START SOURCE DATA

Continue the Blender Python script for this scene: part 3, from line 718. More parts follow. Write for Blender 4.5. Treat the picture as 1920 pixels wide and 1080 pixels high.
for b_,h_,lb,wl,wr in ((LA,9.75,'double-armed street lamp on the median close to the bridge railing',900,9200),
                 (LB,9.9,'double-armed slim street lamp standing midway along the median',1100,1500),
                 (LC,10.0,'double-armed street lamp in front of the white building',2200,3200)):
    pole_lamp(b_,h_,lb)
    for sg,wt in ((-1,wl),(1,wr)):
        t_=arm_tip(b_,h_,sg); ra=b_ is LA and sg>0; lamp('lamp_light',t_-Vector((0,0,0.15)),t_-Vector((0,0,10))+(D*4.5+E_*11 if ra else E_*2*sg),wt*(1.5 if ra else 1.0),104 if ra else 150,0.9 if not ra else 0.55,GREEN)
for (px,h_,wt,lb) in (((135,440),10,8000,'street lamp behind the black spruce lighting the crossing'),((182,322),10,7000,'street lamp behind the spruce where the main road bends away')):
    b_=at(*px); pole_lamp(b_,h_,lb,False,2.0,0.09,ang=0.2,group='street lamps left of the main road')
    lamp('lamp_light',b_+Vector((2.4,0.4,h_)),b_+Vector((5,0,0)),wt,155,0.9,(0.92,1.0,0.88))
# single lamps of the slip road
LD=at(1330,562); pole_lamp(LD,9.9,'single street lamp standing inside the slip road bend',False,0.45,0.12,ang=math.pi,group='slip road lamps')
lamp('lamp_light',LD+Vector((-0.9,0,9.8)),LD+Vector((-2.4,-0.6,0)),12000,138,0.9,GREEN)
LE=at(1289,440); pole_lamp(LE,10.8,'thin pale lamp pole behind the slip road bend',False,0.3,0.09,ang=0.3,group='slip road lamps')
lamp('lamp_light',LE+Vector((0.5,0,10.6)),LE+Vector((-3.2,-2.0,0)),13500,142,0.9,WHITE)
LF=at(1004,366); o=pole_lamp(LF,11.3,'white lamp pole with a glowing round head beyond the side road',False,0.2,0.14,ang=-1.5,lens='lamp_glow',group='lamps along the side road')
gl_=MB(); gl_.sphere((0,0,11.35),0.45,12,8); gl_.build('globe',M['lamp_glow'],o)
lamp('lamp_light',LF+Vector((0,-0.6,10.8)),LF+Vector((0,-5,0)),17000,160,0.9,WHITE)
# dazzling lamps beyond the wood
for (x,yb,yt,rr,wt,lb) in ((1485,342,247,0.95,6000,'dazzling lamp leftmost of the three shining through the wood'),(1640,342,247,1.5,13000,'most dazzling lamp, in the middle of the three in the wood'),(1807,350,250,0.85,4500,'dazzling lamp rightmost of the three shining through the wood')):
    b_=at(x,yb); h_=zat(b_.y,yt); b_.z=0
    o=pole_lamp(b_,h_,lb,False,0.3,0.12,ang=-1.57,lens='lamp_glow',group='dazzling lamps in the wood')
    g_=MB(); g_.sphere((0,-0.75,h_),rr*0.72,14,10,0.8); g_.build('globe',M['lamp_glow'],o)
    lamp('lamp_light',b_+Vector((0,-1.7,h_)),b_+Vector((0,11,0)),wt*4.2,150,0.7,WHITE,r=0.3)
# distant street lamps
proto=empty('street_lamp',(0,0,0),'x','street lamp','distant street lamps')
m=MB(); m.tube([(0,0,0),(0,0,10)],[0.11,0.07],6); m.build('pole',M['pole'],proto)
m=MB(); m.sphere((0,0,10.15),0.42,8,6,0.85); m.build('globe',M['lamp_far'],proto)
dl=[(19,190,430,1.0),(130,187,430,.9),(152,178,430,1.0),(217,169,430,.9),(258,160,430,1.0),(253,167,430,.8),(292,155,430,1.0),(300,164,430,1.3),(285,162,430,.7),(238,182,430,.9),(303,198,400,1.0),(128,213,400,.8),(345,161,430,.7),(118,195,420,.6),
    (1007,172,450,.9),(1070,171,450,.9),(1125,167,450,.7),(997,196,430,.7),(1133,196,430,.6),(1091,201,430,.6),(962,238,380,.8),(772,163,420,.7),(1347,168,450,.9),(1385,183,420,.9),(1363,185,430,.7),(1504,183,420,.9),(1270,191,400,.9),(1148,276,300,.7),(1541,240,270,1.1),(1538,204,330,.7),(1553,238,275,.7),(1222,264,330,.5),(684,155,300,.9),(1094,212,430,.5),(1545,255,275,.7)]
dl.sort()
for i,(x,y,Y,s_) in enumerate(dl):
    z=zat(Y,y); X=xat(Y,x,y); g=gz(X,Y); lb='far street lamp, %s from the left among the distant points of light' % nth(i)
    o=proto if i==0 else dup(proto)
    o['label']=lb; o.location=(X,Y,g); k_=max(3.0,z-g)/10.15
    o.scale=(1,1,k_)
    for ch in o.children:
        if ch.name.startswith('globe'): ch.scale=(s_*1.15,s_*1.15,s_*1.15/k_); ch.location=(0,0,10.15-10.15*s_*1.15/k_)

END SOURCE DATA

WHAT TO DO =>
Reproduce all the data word for word.

TASK OUTPUT =>
Continue the Blender Python script for this scene: part 3, from line 718. More parts follow. Write for Blender 4.5. Treat the picture as 1920 pixels wide and 1080 pixels high.
for b_,h_,lb,wl,wr in ((LA,9.75,'double-armed street lamp on the median close to the bridge railing',900,9200),
                 (LB,9.9,'double-armed slim street lamp standing midway along the median',1100,1500),
                 (LC,10.0,'double-armed street lamp in front of the white building',2200,3200)):
    pole_lamp(b_,h_,lb)
    for sg,wt in ((-1,wl),(1,wr)):
        t_=arm_tip(b_,h_,sg); ra=b_ is LA and sg>0; lamp('lamp_light',t_-Vector((0,0,0.15)),t_-Vector((0,0,10))+(D*4.5+E_*11 if ra else E_*2*sg),wt*(1.5 if ra else 1.0),104 if ra else 150,0.9 if not ra else 0.55,GREEN)
for (px,h_,wt,lb) in (((135,440),10,8000,'street lamp behind the black spruce lighting the crossing'),((182,322),10,7000,'street lamp behind the spruce where the main road bends away')):
    b_=at(*px); pole_lamp(b_,h_,lb,False,2.0,0.09,ang=0.2,group='street lamps left of the main road')
    lamp('lamp_light',b_+Vector((2.4,0.4,h_)),b_+Vector((5,0,0)),wt,155,0.9,(0.92,1.0,0.88))
# single lamps of the slip road
LD=at(1330,562); pole_lamp(LD,9.9,'single street lamp standing inside the slip road bend',False,0.45,0.12,ang=math.pi,group='slip road lamps')
lamp('lamp_light',LD+Vector((-0.9,0,9.8)),LD+Vector((-2.4,-0.6,0)),12000,138,0.9,GREEN)
LE=at(1289,440); pole_lamp(LE,10.8,'thin pale lamp pole behind the slip road bend',False,0.3,0.09,ang=0.3,group='slip road lamps')
lamp('lamp_light',LE+Vector((0.5,0,10.6)),LE+Vector((-3.2,-2.0,0)),13500,142,0.9,WHITE)
LF=at(1004,366); o=pole_lamp(LF,11.3,'white lamp pole with a glowing round head beyond the side road',False,0.2,0.14,ang=-1.5,lens='lamp_glow',group='lamps along the side road')
gl_=MB(); gl_.sphere((0,0,11.35),0.45,12,8); gl_.build('globe',M['lamp_glow'],o)
lamp('lamp_light',LF+Vector((0,-0.6,10.8)),LF+Vector((0,-5,0)),17000,160,0.9,WHITE)
# dazzling lamps beyond the wood
for (x,yb,yt,rr,wt,lb) in ((1485,342,247,0.95,6000,'dazzling lamp leftmost of the three shining through the wood'),(1640,342,247,1.5,13000,'most dazzling lamp, in the middle of the three in the wood'),(1807,350,250,0.85,4500,'dazzling lamp rightmost of the three shining through the wood')):
    b_=at(x,yb); h_=zat(b_.y,yt); b_.z=0
    o=pole_lamp(b_,h_,lb,False,0.3,0.12,ang=-1.57,lens='lamp_glow',group='dazzling lamps in the wood')
    g_=MB(); g_.sphere((0,-0.75,h_),rr*0.72,14,10,0.8); g_.build('globe',M['lamp_glow'],o)
    lamp('lamp_light',b_+Vector((0,-1.7,h_)),b_+Vector((0,11,0)),wt*4.2,150,0.7,WHITE,r=0.3)
# distant street lamps
proto=empty('street_lamp',(0,0,0),'x','street lamp','distant street lamps')
m=MB(); m.tube([(0,0,0),(0,0,10)],[0.11,0.07],6); m.build('pole',M['pole'],proto)
m=MB(); m.sphere((0,0,10.15),0.42,8,6,0.85); m.build('globe',M['lamp_far'],proto)
dl=[(19,190,430,1.0),(130,187,430,.9),(152,178,430,1.0),(217,169,430,.9),(258,160,430,1.0),(253,167,430,.8),(292,155,430,1.0),(300,164,430,1.3),(285,162,430,.7),(238,182,430,.9),(303,198,400,1.0),(128,213,400,.8),(345,161,430,.7),(118,195,420,.6),
    (1007,172,450,.9),(1070,171,450,.9),(1125,167,450,.7),(997,196,430,.7),(1133,196,430,.6),(1091,201,430,.6),(962,238,380,.8),(772,163,420,.7),(1347,168,450,.9),(1385,183,420,.9),(1363,185,430,.7),(1504,183,420,.9),(1270,191,400,.9),(1148,276,300,.7),(1541,240,270,1.1),(1538,204,330,.7),(1553,238,275,.7),(1222,264,330,.5),(684,155,300,.9),(1094,212,430,.5),(1545,255,275,.7)]
dl.sort()
for i,(x,y,Y,s_) in enumerate(dl):
    z=zat(Y,y); X=xat(Y,x,y); g=gz(X,Y); lb='far street lamp, %s from the left among the distant points of light' % nth(i)
    o=proto if i==0 else dup(proto)
    o['label']=lb; o.location=(X,Y,g); k_=max(3.0,z-g)/10.15
    o.scale=(1,1,k_)
    for ch in o.children:
        if ch.name.startswith('globe'): ch.scale=(s_*1.15,s_*1.15,s_*1.15/k_); ch.location=(0,0,10.15-10.15*s_*1.15/k_)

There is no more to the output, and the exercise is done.